-> Actually I was thinking of using the length of the string passed to
-> determine the number of exchanges to make.
Yes. I seem to recall that the very similar routine that was posted here
a few weeks ago did exactly that. It did 2*N swaps, where N is the
number of characters in the string.
-> That it may "produce probabilities that are exceedingly close" is
-> good enough for me. I like the idea that it has that "randomness"
-> built in!
Well, it's true that a lot of practical randomizers aren't strictly
random, but *tend toward* randomness as some routine is iterated several
times. For example, the normal way of shuffling a deck of cards, by
splitting it into two roughly equal parts, then riffling the parts
together, produces results that are nowhere near random if the actions
are done just once. The card that was on the top of the deck will almost
certainly still be on the top or very close to it, and so on. Only by
repeating the splitting and riffling quite a large number of times, as
is done in practice, do the cards become really jumbled, so they would
satisfy practical tests of randomness.
And the same is true of your routine...
However, since BASIC comes with the built-in RND generator, which
satisfies just about every test for randomness and operates very
quickly, I feel that computer randomizing routines shouldn't depend on
tending towards randomness, but should use RND to achieve it very
quickly, And that's what my routine does.

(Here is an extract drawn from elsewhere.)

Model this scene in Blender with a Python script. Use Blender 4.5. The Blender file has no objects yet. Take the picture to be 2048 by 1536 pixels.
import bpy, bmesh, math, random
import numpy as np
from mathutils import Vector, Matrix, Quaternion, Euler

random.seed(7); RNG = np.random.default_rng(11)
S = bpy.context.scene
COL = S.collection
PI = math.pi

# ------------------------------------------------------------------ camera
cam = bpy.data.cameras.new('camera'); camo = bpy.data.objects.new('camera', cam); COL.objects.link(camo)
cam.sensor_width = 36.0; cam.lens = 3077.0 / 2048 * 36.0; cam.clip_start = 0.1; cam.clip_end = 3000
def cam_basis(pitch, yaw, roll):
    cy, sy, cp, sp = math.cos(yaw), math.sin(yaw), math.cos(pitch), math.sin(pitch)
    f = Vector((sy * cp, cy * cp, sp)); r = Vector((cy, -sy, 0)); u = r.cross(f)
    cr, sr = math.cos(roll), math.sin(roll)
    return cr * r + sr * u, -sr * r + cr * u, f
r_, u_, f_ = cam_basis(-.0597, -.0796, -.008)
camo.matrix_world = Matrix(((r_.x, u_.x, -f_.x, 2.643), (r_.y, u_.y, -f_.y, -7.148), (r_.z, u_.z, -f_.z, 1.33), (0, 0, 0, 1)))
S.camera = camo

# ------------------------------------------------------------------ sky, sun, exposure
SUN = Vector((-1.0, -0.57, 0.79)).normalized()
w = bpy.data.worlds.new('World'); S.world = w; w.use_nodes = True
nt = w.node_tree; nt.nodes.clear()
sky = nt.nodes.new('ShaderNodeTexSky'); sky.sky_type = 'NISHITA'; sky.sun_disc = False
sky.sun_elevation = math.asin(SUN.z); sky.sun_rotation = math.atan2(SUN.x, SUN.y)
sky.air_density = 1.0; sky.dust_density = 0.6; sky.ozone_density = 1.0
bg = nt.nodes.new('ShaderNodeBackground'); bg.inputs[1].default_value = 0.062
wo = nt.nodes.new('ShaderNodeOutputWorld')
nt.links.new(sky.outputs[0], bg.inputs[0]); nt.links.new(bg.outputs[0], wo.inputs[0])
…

-> DW>and swaps. I still prefer my routine, which produces a
-> theoretically DW>perfect result in just two swaps!
->
-> Yes but only when there are only 3 characters in the string. What
-> happens when there are more characters in the string?
It needs N-1 swaps, where there are N characters involved.
The swapping routine is:
FOR X = 1 TO N - 1
SWAP L$(X), L$(X + INT(RND * (N + 1 - X)))
NEXT X
So N - 1 swaps are done. If you figure out the expression in the second
L$(), when X=1, the swap can be done in N ways, involving any of the N
characters. When X=2, there are only N-1 possibilities in the swap. The
first element can't be involved. And so on. So the total number of
branches in the decision tree is N*(N-1)*(N-2)* ... *3*2, in other
words, N!, the exact same number as the number of possible permutations
of N characters. It's easy to show that every permutation is reachable
by just one branch, so the permutations are exactly equi-probable -
which is the goal of this kind of randomization routine.
I still far prefer it to any iteration method!